Exploring Mommyhood

A single mother on her journey through life- the good, the bad, and the ugly!

30 December 2009

Super Nanny? No thanks.

Claire's dad and I have been doing the "Shared Parenting Plan" for almost 2 years now. I hate that Claire has to be shuttled back and forth, back and forth. But at least it's really all she knows. She's too young to remember the time when Mommy & Daddy & Claire all lived together as one "happy" family before her world was suddenly ripped apart.

Lately, I'm wondering if she will ever get used to it all. She's 2 1/2, which is an experience all on it's own, much less adding living in two houses and having two separate families to the mix. Currently, Claire and I live with my parents and have for two years now- something that can be looked at as a blessing or a curse, depending on what day you ask me. (Don't get me wrong, I totally appreciate all that they have done for us and continue to do, but come on- it definitely has it's down sides. Sometimes I can't help but feeling like Grandma is trying to be Mom.) On the other side, Claire's dad stayed in our apartment for a few months after we split, then moved to his parents, and has recently moved into his girlfriend's-- oh, excuse me-- his fiance's house. Now they're this happy little family, playing house with my daughter when she's there.

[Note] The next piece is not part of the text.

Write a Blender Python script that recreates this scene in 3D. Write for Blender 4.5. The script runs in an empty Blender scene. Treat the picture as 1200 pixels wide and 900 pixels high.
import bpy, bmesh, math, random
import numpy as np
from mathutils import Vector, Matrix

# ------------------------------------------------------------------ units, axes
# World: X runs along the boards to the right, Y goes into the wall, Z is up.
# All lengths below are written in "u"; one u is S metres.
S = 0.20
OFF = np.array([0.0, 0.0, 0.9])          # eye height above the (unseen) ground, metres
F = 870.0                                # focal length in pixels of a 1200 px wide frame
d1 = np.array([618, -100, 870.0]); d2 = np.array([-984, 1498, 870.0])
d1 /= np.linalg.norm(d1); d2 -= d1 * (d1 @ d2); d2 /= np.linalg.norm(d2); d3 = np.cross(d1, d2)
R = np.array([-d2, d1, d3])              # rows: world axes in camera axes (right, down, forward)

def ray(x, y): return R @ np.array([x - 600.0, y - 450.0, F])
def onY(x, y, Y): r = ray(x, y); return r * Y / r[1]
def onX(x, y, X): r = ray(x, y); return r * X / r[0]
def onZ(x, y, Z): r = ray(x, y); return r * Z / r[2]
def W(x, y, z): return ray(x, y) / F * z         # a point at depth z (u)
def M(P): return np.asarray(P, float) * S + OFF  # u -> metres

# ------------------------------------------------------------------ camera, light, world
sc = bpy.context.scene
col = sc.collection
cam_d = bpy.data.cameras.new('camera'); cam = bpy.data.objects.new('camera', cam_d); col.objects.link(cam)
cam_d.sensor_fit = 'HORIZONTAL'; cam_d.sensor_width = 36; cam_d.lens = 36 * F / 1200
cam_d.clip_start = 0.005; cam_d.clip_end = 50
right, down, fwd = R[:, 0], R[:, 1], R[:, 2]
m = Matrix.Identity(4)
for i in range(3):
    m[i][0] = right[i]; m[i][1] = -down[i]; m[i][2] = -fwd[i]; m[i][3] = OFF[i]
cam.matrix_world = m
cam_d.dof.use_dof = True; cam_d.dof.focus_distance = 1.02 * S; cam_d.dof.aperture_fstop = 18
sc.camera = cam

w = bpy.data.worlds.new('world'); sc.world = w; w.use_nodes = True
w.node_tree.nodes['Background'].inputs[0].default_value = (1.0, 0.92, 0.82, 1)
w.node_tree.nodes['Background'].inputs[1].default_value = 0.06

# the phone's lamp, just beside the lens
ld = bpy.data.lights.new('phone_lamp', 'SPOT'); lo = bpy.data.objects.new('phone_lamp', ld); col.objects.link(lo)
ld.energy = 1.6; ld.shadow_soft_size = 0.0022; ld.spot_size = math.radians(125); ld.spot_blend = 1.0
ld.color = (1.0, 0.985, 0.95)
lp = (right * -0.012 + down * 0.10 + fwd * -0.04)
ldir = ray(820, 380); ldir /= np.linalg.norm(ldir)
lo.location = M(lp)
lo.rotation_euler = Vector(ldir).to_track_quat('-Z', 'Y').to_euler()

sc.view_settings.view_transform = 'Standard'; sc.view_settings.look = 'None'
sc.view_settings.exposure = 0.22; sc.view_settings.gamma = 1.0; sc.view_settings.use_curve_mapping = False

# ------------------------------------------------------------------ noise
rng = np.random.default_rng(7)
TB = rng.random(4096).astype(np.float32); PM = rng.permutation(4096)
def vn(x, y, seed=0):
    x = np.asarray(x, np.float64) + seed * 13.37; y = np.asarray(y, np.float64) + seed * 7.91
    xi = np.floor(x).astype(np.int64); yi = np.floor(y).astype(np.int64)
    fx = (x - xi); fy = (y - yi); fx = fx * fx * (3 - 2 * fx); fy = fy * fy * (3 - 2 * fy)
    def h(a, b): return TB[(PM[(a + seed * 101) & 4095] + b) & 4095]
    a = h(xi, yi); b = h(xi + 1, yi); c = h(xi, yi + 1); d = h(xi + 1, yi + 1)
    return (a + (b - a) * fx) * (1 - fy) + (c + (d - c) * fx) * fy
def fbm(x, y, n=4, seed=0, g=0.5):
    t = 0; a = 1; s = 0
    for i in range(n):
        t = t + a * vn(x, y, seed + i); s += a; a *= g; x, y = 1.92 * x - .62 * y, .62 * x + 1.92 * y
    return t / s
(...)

Claire is my perfect little angel during the week with me, such a big girl for 2 1/2-- sweet, helpful, caring, listens well, everything a mommy could ask for. Then. She goes to her dad's for the weekend. Every other weekend, she leaves on Friday evening and comes back Sunday evening. On the opposite Fridays, she goes to spend the day with him. And when she comes back? Most of the time I think that he brought the wrong kid back. She's whiny, over tired because she more than likely didn't nap for the entire time or at least most of the time she was there, cranky, and down-right mean. She comes back like a teenager, constantly saying "no!", swatting at everyone to hit them, doesn't listen to a single thing she is told-- you get the picture. It literally takes me about 3 days on average to "retrain" her to how she is supposed to behave, and let me tell you, it's a rough 3 days for both of us. She spends a lot of time in time-out and I spend a lot of time crying after-hours. Three days of hard work and raw emotion to have "my" Claire back for a day and then the cycle starts all over again when she goes back to her dad's.

At this point, I am soooooo frustrated and so torn! I know that I have to keep my rules and my expectations as they have always been. And I do. But when she comes home after two full days away and is so rotten tired because of her dad's parenting decisions, I start to find it hard to "get tough" or "get my bluff in on her" (as some have stated) for being tired when it's not her fault to begin with. How is it fair to either one of us to punish her for something that she can't change, something that someone else decides for her?! She comes home after two days away and wants her mom and comfort, even if it means that she's a little emotional and might cry over something stupid like Pa eating a piece of cheese that she thought was hers. She's two and a half people-- those kind of things tend to upset a small child. Yes, try to explain it to her, but do not get upset with her-- she doesn't know!! Don't we all have moments like that where we're exhausted, we just want whatever our comfort item is, and so what if we cry a little over something stupid? We all have moments like that at one point or another, so don't belittle a child for feeling the same way!!

The people who seem to want to make comments constantly to put me down and make me sound (and not to mention feel) like a bad parent only see bits and pieces of her behavior. They aren't at home with Claire & I during the day and they certainly don't see her behavior then. Like any SAHM and child, we have our bad days. But 98% of the time, she is fine at home with me. I have no problem "keeping her under control". She steps out of line and she gets a crack on the butt and/or a time out. So... later in the day, I DO NOT need a Super Nanny wanna-be hanging over my shoulder directing me on what I should do next. Surprisingly enough, that only makes the whole situation worse!! *Gasp* Go figure!

It's a vicious cycle and it's one that I hope ends soon. I hate that my little girl has to go through this and I hate that I have to either be the bad guy to Claire or look like the bad parent to outsiders.